L’introduction conclut avec une invitation aux enfants de « faire un dessin de la journée de la Sainte-Barbe telle que tu souhaites la vivre dans ta commune. Envoie-nous ton dessin et tu te verras récompensé d’un joli cadeau. »
En résumé, cette publication dédie ¾ de son contenu à une fable religieuse sanglante – sans la présenter comme telle ! -, n’ayant point de rapport avec la tradition des festivités de la Ste. Barbe célébrée au Luxembourg. La vie et les conditions des mineurs étant tout à fait périphériques, aucune instruction quant à l’histoire du sud du pays et des hommes et des femmes l’ayant développé ne s’y retrouve. Cette brochure rappelle plutôt un ancien manuel de doctrine chrétienne traitant un sujet délicat (la liberté de confession) d’une façon qui laisse la porte grande ouverte aux interprétations de la sphère fantasmagorique dangereuse d’un Samuel Huntington.
Selon mes informations, cette publication fût envoyée à tous les entités scolaires eschoises afin de la distribuer aux enfants, avec la mention que la décision de la distribuer et de la traiter en classe appartiendrait à chaque enseignant.
Mesdames, Messieurs,
Les faits évoqués ci-dessus nécessitent des explications que je vous demande de me fournir en me référant à l’article 4 de notre règlement d’ordre intérieur et dont les réponses et la communication des réponses devraient se faire selon les modalités prescrites par le même article :
1. Tout en prenant note des phrases introductives rédigées de Madame le Bourgmestre en sa fonction de présidente de Pro-Sud, quelle est la position commune du Collège échevinal de la Ville d’Esch-sur-Alzette quant au contenu de cette publication ?
2. Selon mes informations, le Collège échevinal vient d’arrêter la distribution de la brochure.
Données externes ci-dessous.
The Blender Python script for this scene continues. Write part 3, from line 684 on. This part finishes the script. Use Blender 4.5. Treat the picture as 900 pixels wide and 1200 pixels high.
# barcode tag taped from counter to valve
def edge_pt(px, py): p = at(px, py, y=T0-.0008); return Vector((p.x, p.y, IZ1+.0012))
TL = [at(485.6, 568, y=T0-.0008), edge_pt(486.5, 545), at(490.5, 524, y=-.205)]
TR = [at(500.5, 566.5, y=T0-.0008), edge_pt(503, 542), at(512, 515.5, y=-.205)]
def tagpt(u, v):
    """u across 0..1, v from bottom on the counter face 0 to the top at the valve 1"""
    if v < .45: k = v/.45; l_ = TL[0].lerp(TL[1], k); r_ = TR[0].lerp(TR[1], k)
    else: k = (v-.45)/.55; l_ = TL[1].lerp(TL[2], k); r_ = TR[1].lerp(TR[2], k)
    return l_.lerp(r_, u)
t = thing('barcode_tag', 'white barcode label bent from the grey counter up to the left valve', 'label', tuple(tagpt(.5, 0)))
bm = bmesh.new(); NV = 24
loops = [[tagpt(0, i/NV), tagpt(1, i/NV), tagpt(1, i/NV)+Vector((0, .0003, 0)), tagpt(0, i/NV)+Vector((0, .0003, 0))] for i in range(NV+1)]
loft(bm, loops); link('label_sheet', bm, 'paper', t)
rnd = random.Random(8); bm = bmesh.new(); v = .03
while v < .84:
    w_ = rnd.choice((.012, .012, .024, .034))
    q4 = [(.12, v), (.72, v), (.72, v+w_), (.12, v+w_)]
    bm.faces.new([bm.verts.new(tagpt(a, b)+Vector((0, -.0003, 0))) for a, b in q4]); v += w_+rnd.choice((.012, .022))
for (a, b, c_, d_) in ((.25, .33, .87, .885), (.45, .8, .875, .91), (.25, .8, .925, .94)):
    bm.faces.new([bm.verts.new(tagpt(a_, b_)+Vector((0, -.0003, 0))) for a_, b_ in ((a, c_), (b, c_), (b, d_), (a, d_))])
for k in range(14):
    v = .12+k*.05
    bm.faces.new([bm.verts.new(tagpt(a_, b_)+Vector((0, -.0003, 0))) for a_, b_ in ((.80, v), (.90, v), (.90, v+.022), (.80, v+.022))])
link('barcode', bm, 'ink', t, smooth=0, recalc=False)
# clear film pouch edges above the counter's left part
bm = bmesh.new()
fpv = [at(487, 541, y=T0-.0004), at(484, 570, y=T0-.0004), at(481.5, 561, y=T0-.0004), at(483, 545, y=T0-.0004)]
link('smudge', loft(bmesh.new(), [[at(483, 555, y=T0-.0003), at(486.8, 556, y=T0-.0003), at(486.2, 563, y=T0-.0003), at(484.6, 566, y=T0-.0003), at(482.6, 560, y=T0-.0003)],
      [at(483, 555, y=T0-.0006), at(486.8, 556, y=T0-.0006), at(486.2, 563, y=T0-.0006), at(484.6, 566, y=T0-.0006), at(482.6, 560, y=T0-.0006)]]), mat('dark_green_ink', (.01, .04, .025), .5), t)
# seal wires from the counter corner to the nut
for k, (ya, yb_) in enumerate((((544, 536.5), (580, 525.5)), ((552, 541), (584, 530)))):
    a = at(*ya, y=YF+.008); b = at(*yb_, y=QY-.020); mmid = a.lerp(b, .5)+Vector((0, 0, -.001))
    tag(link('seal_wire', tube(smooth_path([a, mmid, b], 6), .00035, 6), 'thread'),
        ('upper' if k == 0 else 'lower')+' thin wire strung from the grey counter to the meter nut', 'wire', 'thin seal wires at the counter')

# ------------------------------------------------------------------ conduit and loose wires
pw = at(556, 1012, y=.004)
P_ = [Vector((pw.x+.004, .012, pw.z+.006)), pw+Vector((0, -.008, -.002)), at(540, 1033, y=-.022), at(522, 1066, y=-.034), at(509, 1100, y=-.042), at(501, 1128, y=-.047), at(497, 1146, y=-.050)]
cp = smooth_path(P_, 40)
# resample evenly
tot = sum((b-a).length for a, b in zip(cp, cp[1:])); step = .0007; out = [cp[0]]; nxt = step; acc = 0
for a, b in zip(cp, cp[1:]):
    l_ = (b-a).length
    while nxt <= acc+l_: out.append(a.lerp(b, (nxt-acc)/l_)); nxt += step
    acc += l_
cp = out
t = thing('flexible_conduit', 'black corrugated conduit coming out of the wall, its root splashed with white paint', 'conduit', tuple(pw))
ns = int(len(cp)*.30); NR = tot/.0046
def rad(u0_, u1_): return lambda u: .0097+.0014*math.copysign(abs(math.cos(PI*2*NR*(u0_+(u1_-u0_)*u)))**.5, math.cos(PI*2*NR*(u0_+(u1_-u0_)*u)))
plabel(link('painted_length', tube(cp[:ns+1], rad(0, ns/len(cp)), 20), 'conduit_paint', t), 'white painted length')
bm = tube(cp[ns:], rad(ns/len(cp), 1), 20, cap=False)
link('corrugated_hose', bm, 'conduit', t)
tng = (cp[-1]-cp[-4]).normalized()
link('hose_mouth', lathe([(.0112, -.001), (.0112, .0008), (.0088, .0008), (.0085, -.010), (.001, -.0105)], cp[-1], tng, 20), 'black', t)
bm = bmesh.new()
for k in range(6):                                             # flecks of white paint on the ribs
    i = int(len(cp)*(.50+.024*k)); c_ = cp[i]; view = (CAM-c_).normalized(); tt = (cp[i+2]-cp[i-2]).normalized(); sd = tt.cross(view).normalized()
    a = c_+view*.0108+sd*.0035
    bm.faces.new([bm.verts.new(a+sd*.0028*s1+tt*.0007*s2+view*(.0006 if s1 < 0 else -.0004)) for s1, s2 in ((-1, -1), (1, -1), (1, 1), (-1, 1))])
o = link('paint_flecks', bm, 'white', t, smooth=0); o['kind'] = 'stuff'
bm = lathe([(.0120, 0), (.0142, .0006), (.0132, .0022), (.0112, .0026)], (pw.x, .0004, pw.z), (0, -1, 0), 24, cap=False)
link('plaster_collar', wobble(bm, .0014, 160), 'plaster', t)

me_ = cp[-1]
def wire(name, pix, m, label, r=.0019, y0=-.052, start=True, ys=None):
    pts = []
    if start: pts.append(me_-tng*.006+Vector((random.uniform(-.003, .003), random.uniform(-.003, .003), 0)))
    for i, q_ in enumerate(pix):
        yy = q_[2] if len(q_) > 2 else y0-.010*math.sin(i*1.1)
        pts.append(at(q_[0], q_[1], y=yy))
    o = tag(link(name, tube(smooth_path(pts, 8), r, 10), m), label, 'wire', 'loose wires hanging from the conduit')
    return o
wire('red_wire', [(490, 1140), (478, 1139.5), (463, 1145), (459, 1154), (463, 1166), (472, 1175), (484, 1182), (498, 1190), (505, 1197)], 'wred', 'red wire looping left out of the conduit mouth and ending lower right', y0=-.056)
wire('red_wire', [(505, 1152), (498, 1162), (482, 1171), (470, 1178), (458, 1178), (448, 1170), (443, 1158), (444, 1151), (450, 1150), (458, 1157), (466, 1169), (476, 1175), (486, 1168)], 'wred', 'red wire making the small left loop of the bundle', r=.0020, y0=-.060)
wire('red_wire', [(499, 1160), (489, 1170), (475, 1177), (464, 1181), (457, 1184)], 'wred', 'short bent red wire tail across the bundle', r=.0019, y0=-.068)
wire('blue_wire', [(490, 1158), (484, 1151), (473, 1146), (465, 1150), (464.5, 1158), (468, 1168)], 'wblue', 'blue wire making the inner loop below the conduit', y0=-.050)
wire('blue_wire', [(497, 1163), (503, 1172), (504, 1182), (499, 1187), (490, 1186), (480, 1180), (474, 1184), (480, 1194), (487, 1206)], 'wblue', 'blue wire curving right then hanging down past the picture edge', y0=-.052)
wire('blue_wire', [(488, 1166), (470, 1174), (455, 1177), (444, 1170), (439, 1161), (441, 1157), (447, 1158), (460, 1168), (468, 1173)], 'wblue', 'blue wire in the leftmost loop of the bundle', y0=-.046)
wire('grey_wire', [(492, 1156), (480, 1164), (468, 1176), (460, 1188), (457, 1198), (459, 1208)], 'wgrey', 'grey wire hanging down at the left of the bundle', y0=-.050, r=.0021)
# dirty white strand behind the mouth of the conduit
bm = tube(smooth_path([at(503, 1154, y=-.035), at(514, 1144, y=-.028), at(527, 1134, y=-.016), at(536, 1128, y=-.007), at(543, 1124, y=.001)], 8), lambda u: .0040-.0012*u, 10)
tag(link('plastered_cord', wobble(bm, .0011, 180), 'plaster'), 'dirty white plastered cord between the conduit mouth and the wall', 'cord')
Combien d’élèves eschois ont néanmoins reçu cette publication, en l’occurrence, combien d’enseignants l’ont distribué avant l’ordonnance de l’arrêter? Y a-t-il des classes qui ont traité la publication ?
3. La publication parle dans sa majeure partie d’une fable chrétienne. Y-a-t-il eu une concertation avec l’archevêché ? Dans l’affirmative ou la négative, pourquoi ?
4. La distribution aux élèves en classe, fût-t-elle été conçue d’office de manière à ce que les élèves inscrits en instruction morale en fussent épargnés ?
5. Dans la négative, n’êtes-vous pas d’avis que l’invitation à colorer des images de Dieu va à l’encontre d’autres religions (qui refusent la représentation de Dieu) ou d’autres conceptions laïques (qui remettent en question cette conception de Dieu)?
6. Quelle a été l’intention pédagogique de cette brochure ? Qui a développé sa conception ?
7. Quel est le tirage de la publication ?
8. Quel est le coût global de la publication (graphiste, texte, impression, etc.) ?
9. Quel est la récompense, le « joli cadeau », prévue pour les enfants ayant envoyé leurs dessins à Pro-Sud après avoir lu la brochure et coloré les images ?
En attendant votre réponse précise aux différents points énumérés ci-dessus, je vous prie, Mesdames, Messieurs, de bien vouloir agréer l´expression de ma parfaite considération.